** begin Record set **

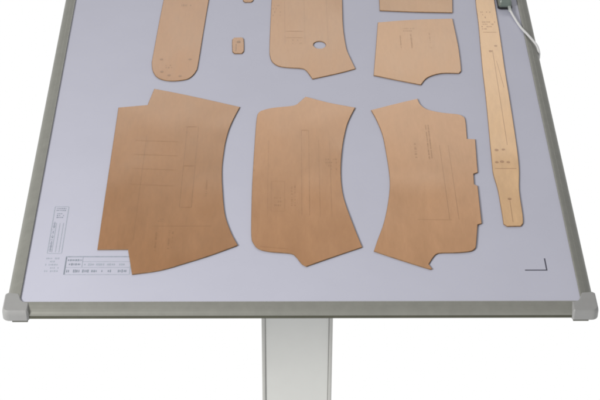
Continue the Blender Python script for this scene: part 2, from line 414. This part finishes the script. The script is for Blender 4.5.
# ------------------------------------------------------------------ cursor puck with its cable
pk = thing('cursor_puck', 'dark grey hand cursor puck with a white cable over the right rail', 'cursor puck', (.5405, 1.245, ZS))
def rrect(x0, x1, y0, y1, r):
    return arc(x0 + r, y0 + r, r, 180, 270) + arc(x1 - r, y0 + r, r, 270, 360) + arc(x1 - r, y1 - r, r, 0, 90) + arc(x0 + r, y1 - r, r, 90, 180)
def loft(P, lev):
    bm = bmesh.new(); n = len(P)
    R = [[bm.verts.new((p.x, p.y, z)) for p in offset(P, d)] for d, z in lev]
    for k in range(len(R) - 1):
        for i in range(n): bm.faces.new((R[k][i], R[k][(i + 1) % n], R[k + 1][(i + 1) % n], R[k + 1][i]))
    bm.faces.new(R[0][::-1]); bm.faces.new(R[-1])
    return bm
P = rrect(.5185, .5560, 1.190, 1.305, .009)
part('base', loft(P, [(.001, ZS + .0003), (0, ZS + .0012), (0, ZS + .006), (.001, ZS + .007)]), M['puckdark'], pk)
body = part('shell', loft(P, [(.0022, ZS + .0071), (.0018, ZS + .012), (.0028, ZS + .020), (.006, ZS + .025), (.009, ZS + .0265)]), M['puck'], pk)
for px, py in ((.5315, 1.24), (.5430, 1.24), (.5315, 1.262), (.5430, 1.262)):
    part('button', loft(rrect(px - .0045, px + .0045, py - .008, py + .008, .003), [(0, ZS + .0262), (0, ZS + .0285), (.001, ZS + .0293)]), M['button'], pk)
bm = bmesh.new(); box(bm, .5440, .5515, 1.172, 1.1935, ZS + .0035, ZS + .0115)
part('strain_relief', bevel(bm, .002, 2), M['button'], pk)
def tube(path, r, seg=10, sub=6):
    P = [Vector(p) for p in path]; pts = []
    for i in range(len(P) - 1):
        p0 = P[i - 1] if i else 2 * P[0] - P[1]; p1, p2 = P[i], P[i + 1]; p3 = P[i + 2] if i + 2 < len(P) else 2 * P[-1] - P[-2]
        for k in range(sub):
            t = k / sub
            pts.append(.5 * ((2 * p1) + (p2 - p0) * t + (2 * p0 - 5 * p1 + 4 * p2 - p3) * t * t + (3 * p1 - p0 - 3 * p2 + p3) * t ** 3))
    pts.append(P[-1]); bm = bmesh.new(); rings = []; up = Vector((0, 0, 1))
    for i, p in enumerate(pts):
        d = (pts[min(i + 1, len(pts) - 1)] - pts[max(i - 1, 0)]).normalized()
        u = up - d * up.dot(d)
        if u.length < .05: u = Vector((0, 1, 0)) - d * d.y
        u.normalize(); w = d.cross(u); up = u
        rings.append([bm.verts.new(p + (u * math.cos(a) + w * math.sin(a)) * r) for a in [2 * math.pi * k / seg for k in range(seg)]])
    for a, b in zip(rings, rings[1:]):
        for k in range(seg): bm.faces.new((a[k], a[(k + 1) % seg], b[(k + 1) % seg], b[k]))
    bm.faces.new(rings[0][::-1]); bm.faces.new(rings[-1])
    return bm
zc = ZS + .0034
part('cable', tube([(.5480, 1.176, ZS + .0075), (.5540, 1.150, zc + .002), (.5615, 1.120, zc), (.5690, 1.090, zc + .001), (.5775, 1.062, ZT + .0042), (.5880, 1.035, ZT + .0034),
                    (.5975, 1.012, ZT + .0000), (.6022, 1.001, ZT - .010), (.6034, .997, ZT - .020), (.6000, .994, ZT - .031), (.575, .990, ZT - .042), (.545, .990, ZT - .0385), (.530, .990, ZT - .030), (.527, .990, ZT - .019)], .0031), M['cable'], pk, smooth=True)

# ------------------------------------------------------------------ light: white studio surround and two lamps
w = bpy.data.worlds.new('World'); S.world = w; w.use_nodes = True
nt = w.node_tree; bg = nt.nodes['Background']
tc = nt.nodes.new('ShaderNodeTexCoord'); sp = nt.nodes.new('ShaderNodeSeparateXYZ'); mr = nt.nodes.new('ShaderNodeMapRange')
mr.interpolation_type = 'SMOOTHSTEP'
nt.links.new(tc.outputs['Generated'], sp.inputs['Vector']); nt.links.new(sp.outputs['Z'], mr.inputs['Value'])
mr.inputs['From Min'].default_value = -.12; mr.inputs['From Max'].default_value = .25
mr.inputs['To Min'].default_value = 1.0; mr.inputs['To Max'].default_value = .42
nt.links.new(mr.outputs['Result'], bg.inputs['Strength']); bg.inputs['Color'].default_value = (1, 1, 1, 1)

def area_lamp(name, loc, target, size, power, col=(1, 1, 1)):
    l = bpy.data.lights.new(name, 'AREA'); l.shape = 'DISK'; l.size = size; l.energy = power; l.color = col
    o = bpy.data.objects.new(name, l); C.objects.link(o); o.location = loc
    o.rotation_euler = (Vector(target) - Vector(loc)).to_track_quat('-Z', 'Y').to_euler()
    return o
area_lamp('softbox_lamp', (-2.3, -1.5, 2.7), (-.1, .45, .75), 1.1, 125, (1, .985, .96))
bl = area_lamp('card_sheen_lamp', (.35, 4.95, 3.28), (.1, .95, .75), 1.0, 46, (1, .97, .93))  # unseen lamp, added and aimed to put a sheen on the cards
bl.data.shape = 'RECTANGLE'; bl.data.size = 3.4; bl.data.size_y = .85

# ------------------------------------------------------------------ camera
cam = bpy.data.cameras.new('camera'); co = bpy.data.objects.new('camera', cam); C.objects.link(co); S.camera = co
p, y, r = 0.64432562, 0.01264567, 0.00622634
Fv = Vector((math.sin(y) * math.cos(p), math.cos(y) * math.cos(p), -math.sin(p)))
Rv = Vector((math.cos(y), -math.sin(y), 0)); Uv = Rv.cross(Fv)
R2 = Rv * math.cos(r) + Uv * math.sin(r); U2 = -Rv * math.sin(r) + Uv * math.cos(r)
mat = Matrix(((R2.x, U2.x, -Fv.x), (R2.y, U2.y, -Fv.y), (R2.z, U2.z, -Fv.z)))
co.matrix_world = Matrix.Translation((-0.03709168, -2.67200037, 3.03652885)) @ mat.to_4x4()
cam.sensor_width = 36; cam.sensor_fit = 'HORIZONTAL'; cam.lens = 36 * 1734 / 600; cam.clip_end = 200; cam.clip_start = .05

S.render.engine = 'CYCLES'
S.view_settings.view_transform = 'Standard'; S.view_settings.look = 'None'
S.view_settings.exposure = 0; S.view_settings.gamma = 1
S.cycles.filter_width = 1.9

** end Record set **
** begin Record set **

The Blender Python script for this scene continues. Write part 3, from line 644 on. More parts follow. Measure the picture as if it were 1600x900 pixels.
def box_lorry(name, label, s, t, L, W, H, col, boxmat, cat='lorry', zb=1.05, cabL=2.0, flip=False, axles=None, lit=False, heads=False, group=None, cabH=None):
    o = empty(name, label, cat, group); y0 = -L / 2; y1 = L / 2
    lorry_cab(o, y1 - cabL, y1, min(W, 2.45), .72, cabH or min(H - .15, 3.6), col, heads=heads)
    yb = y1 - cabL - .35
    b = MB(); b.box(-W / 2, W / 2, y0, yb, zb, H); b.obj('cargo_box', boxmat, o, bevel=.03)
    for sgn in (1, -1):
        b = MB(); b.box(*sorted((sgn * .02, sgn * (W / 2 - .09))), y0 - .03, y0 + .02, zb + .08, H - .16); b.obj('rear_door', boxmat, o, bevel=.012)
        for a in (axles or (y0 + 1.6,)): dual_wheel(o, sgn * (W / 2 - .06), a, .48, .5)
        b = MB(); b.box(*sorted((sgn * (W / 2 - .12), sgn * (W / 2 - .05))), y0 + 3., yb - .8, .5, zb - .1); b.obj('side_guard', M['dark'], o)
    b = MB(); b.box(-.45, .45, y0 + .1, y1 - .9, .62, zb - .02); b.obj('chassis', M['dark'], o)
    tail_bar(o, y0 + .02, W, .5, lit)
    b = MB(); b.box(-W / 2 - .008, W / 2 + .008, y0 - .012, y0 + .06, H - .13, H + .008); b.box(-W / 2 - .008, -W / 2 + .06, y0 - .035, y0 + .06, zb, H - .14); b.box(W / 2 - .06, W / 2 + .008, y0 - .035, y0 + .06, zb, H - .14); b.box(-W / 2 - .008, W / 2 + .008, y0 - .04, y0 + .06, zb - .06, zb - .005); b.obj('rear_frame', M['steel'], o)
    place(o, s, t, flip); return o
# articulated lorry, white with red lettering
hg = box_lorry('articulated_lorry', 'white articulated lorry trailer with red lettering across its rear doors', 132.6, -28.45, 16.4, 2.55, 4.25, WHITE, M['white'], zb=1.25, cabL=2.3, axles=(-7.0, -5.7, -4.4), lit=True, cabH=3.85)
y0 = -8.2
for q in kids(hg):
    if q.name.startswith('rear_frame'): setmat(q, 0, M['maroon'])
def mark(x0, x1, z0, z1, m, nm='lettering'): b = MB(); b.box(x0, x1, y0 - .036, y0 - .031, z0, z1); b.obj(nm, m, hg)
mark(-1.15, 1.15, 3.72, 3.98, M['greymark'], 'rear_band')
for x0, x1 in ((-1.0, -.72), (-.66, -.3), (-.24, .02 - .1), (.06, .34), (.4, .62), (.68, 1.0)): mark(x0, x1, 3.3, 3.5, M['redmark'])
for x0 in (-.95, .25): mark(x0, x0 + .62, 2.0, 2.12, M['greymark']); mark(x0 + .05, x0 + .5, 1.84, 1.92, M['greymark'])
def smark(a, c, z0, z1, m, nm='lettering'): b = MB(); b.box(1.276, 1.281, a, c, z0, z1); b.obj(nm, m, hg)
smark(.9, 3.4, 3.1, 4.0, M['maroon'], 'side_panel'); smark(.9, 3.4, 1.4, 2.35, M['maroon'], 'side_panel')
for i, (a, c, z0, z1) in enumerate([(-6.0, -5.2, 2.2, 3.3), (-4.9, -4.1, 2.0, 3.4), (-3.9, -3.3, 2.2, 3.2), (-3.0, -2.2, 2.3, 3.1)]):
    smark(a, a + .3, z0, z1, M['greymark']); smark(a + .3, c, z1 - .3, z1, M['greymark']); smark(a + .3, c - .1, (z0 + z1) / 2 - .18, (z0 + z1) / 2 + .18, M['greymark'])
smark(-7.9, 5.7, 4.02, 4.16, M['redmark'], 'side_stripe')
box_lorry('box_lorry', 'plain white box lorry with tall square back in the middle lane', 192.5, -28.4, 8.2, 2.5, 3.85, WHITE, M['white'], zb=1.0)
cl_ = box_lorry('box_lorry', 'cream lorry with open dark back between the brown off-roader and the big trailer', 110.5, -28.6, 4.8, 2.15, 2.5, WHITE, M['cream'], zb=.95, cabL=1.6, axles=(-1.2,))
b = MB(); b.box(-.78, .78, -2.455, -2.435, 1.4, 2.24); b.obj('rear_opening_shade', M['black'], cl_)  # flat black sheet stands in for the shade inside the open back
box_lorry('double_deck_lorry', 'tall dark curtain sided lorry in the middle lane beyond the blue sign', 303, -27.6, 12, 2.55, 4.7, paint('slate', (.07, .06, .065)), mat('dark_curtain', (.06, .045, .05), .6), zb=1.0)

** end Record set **
** begin Record set **

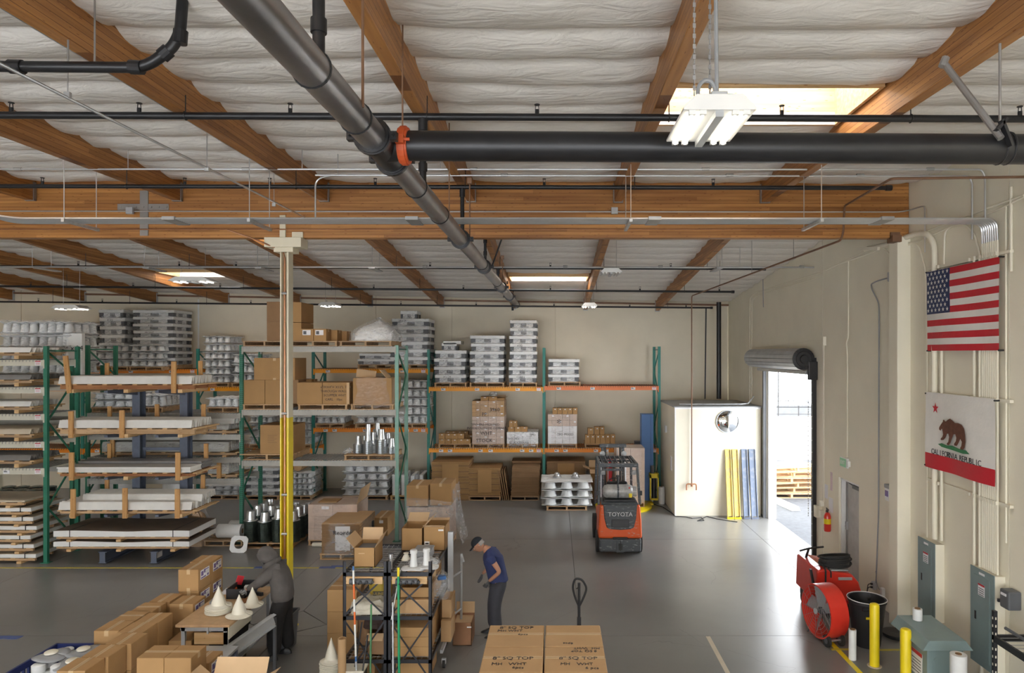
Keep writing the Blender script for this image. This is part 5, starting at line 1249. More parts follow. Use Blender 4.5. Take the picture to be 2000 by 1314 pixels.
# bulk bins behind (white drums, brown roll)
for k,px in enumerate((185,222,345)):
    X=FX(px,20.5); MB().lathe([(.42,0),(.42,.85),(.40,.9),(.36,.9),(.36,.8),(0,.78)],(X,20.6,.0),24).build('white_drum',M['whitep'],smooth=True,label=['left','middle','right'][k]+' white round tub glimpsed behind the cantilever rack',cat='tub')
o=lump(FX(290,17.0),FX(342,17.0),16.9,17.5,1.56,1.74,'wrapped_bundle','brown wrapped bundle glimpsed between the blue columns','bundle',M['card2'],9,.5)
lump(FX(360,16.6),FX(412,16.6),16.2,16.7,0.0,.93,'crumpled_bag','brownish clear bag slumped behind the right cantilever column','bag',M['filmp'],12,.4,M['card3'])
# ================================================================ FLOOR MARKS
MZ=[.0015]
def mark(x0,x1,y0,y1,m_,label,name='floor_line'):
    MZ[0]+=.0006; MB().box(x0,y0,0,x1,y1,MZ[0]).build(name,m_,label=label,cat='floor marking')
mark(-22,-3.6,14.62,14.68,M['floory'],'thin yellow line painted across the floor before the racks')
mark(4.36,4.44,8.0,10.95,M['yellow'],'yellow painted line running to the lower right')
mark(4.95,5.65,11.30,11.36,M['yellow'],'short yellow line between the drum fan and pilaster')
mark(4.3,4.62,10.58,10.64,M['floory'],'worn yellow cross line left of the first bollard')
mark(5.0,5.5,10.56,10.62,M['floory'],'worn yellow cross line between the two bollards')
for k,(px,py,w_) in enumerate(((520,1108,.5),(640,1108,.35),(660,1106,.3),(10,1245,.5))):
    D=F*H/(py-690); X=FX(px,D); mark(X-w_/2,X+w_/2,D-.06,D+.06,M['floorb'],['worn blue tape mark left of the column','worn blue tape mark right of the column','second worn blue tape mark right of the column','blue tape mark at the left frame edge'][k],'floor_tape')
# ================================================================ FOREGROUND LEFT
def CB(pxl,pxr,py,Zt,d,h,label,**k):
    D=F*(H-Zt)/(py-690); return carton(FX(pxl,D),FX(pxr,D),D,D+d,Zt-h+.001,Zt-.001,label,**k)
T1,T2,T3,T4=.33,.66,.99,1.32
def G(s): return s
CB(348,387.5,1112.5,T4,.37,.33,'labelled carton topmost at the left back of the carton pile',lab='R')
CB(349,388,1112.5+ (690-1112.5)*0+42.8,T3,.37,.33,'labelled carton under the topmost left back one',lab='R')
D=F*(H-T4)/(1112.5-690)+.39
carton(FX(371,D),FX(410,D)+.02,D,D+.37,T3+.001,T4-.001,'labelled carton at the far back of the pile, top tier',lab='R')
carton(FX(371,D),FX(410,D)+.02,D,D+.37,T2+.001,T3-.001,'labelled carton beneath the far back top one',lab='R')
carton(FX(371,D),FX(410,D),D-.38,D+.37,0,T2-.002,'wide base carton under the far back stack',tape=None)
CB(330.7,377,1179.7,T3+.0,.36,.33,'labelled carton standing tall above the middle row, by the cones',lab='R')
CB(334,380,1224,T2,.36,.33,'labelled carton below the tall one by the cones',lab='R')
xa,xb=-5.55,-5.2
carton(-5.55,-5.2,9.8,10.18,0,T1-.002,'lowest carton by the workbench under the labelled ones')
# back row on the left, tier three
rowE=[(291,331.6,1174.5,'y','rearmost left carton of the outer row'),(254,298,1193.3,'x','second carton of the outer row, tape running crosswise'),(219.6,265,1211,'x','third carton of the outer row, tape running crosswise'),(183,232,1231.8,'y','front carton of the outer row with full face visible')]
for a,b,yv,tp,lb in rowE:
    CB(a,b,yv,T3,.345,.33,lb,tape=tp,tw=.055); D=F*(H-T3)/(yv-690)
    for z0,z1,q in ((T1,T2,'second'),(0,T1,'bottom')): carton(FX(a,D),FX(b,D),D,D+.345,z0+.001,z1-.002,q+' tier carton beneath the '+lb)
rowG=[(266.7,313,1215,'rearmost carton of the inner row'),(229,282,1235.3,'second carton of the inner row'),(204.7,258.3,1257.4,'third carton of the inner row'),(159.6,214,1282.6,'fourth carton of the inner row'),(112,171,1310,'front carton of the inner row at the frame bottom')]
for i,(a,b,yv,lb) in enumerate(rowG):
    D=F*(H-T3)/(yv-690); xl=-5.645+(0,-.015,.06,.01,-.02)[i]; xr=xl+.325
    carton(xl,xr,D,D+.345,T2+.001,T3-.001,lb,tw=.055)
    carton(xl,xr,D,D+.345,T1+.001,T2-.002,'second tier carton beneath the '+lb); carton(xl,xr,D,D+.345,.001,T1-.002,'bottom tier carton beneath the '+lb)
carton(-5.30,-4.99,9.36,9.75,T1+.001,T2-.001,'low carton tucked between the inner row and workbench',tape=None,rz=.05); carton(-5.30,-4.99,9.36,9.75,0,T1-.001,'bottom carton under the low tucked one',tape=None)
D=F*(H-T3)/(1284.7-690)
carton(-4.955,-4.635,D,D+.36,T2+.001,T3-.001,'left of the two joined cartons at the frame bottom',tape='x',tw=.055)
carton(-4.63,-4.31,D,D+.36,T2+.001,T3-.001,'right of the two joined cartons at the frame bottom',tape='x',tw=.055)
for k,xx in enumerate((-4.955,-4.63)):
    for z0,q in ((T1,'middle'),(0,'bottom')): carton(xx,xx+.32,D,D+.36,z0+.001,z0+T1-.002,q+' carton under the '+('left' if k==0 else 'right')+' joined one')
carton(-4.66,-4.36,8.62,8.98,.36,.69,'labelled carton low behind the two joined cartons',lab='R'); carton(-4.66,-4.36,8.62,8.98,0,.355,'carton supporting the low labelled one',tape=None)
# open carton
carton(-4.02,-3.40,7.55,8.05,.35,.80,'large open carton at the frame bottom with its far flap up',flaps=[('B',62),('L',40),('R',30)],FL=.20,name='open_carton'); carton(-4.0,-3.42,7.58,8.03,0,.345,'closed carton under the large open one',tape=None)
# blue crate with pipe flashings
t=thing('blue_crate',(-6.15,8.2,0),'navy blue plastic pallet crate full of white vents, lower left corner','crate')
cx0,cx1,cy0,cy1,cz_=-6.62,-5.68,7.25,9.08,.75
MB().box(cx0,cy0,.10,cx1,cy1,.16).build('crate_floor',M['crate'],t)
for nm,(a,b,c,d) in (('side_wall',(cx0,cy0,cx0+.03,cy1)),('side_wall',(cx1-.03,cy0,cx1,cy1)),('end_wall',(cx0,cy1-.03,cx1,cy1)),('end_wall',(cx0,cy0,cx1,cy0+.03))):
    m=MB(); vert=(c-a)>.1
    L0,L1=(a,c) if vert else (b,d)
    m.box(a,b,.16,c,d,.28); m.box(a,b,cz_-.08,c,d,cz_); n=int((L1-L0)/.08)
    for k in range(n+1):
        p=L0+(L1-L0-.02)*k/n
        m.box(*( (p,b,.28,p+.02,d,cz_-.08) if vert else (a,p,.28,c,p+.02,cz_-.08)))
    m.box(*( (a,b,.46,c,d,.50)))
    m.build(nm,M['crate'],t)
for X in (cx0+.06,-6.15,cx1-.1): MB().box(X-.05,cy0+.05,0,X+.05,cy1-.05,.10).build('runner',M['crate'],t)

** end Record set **

In the listing, find all lines with the string "pixels" and copy them.

● Task result:
The Blender Python script for this scene continues. Write part 3, from line 644 on. More parts follow. Measure the picture as if it were 1600x900 pixels.
Keep writing the Blender script for this image. This is part 5, starting at line 1249. More parts follow. Use Blender 4.5. Take the picture to be 2000 by 1314 pixels.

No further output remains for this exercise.